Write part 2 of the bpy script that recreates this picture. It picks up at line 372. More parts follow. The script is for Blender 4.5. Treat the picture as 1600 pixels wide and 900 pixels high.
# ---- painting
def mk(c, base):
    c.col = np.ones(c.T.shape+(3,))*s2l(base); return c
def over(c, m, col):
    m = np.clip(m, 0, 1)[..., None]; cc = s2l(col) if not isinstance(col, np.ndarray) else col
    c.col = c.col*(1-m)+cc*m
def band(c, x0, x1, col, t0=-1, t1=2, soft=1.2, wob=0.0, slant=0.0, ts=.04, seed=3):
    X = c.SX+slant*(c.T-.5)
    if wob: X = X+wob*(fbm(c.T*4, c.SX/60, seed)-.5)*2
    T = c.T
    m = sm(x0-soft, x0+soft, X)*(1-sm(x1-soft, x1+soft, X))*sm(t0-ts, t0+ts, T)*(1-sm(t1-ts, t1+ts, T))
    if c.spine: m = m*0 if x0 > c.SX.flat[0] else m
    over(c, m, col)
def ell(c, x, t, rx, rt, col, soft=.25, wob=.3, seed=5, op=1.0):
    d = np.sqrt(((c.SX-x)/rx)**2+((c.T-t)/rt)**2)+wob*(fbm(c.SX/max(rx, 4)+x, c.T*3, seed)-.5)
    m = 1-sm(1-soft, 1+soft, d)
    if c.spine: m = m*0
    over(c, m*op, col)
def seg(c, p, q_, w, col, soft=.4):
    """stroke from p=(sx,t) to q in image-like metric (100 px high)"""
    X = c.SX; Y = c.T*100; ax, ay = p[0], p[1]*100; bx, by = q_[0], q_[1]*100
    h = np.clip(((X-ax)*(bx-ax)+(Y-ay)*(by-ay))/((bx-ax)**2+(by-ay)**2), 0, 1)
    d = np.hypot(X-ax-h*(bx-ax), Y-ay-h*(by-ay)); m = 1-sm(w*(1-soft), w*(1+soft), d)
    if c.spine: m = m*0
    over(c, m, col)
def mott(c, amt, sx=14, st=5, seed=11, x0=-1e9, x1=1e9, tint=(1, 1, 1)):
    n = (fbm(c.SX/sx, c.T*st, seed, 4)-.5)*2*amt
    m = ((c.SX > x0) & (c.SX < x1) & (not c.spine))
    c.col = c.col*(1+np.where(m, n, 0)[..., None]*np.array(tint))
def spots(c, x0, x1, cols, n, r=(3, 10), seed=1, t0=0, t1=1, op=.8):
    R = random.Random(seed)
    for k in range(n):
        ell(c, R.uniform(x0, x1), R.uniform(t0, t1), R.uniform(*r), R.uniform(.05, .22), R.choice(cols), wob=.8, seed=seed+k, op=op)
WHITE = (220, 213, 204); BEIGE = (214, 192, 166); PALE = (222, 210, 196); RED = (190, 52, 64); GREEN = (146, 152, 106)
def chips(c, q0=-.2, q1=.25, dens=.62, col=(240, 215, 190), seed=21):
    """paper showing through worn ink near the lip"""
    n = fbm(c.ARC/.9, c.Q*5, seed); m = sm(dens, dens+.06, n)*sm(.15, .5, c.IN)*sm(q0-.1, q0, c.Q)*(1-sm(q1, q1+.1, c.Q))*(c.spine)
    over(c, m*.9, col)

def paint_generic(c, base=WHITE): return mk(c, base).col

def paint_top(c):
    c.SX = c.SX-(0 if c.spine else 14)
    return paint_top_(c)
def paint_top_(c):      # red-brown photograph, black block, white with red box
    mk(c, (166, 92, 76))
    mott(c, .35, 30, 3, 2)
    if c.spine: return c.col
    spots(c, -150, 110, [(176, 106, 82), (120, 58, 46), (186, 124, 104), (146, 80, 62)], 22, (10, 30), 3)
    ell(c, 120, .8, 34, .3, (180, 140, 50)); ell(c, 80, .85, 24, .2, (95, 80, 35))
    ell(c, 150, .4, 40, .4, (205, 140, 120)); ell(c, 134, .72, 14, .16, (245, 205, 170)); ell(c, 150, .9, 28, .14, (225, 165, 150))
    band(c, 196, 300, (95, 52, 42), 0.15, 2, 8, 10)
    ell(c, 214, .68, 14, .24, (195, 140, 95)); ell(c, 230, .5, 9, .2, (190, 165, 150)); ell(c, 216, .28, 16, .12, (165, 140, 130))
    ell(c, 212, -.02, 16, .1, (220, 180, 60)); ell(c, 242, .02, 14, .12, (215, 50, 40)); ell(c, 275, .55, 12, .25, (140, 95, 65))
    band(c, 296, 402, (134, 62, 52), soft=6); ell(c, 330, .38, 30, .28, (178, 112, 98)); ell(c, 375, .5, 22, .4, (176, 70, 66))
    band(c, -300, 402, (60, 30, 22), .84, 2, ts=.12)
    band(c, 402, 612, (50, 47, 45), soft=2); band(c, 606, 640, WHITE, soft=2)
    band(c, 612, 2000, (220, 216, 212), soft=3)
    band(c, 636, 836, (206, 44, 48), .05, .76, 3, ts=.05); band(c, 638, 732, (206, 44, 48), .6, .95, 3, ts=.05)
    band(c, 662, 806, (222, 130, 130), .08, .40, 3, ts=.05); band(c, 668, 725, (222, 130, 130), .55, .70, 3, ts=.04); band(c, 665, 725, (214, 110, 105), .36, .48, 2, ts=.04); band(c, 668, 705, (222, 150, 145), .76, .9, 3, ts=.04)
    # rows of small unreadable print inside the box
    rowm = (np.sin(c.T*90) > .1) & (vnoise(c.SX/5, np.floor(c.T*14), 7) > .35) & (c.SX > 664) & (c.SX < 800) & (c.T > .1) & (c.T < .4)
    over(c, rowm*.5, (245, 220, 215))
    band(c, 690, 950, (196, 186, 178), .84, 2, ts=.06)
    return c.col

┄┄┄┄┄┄

Aim:
Restate the whole listing exactly.

Response:
Write part 2 of the bpy script that recreates this picture. It picks up at line 372. More parts follow. The script is for Blender 4.5. Treat the picture as 1600 pixels wide and 900 pixels high.
# ---- painting
def mk(c, base):
    c.col = np.ones(c.T.shape+(3,))*s2l(base); return c
def over(c, m, col):
    m = np.clip(m, 0, 1)[..., None]; cc = s2l(col) if not isinstance(col, np.ndarray) else col
    c.col = c.col*(1-m)+cc*m
def band(c, x0, x1, col, t0=-1, t1=2, soft=1.2, wob=0.0, slant=0.0, ts=.04, seed=3):
    X = c.SX+slant*(c.T-.5)
    if wob: X = X+wob*(fbm(c.T*4, c.SX/60, seed)-.5)*2
    T = c.T
    m = sm(x0-soft, x0+soft, X)*(1-sm(x1-soft, x1+soft, X))*sm(t0-ts, t0+ts, T)*(1-sm(t1-ts, t1+ts, T))
    if c.spine: m = m*0 if x0 > c.SX.flat[0] else m
    over(c, m, col)
def ell(c, x, t, rx, rt, col, soft=.25, wob=.3, seed=5, op=1.0):
    d = np.sqrt(((c.SX-x)/rx)**2+((c.T-t)/rt)**2)+wob*(fbm(c.SX/max(rx, 4)+x, c.T*3, seed)-.5)
    m = 1-sm(1-soft, 1+soft, d)
    if c.spine: m = m*0
    over(c, m*op, col)
def seg(c, p, q_, w, col, soft=.4):
    """stroke from p=(sx,t) to q in image-like metric (100 px high)"""
    X = c.SX; Y = c.T*100; ax, ay = p[0], p[1]*100; bx, by = q_[0], q_[1]*100
    h = np.clip(((X-ax)*(bx-ax)+(Y-ay)*(by-ay))/((bx-ax)**2+(by-ay)**2), 0, 1)
    d = np.hypot(X-ax-h*(bx-ax), Y-ay-h*(by-ay)); m = 1-sm(w*(1-soft), w*(1+soft), d)
    if c.spine: m = m*0
    over(c, m, col)
def mott(c, amt, sx=14, st=5, seed=11, x0=-1e9, x1=1e9, tint=(1, 1, 1)):
    n = (fbm(c.SX/sx, c.T*st, seed, 4)-.5)*2*amt
    m = ((c.SX > x0) & (c.SX < x1) & (not c.spine))
    c.col = c.col*(1+np.where(m, n, 0)[..., None]*np.array(tint))
def spots(c, x0, x1, cols, n, r=(3, 10), seed=1, t0=0, t1=1, op=.8):
    R = random.Random(seed)
    for k in range(n):
        ell(c, R.uniform(x0, x1), R.uniform(t0, t1), R.uniform(*r), R.uniform(.05, .22), R.choice(cols), wob=.8, seed=seed+k, op=op)
WHITE = (220, 213, 204); BEIGE = (214, 192, 166); PALE = (222, 210, 196); RED = (190, 52, 64); GREEN = (146, 152, 106)
def chips(c, q0=-.2, q1=.25, dens=.62, col=(240, 215, 190), seed=21):
    """paper showing through worn ink near the lip"""
    n = fbm(c.ARC/.9, c.Q*5, seed); m = sm(dens, dens+.06, n)*sm(.15, .5, c.IN)*sm(q0-.1, q0, c.Q)*(1-sm(q1, q1+.1, c.Q))*(c.spine)
    over(c, m*.9, col)

def paint_generic(c, base=WHITE): return mk(c, base).col

def paint_top(c):
    c.SX = c.SX-(0 if c.spine else 14)
    return paint_top_(c)
def paint_top_(c):      # red-brown photograph, black block, white with red box
    mk(c, (166, 92, 76))
    mott(c, .35, 30, 3, 2)
    if c.spine: return c.col
    spots(c, -150, 110, [(176, 106, 82), (120, 58, 46), (186, 124, 104), (146, 80, 62)], 22, (10, 30), 3)
    ell(c, 120, .8, 34, .3, (180, 140, 50)); ell(c, 80, .85, 24, .2, (95, 80, 35))
    ell(c, 150, .4, 40, .4, (205, 140, 120)); ell(c, 134, .72, 14, .16, (245, 205, 170)); ell(c, 150, .9, 28, .14, (225, 165, 150))
    band(c, 196, 300, (95, 52, 42), 0.15, 2, 8, 10)
    ell(c, 214, .68, 14, .24, (195, 140, 95)); ell(c, 230, .5, 9, .2, (190, 165, 150)); ell(c, 216, .28, 16, .12, (165, 140, 130))
    ell(c, 212, -.02, 16, .1, (220, 180, 60)); ell(c, 242, .02, 14, .12, (215, 50, 40)); ell(c, 275, .55, 12, .25, (140, 95, 65))
    band(c, 296, 402, (134, 62, 52), soft=6); ell(c, 330, .38, 30, .28, (178, 112, 98)); ell(c, 375, .5, 22, .4, (176, 70, 66))
    band(c, -300, 402, (60, 30, 22), .84, 2, ts=.12)
    band(c, 402, 612, (50, 47, 45), soft=2); band(c, 606, 640, WHITE, soft=2)
    band(c, 612, 2000, (220, 216, 212), soft=3)
    band(c, 636, 836, (206, 44, 48), .05, .76, 3, ts=.05); band(c, 638, 732, (206, 44, 48), .6, .95, 3, ts=.05)
    band(c, 662, 806, (222, 130, 130), .08, .40, 3, ts=.05); band(c, 668, 725, (222, 130, 130), .55, .70, 3, ts=.04); band(c, 665, 725, (214, 110, 105), .36, .48, 2, ts=.04); band(c, 668, 705, (222, 150, 145), .76, .9, 3, ts=.04)
    # rows of small unreadable print inside the box
    rowm = (np.sin(c.T*90) > .1) & (vnoise(c.SX/5, np.floor(c.T*14), 7) > .35) & (c.SX > 664) & (c.SX < 800) & (c.T > .1) & (c.T < .4)
    over(c, rowm*.5, (245, 220, 215))
    band(c, 690, 950, (196, 186, 178), .84, 2, ts=.06)
    return c.col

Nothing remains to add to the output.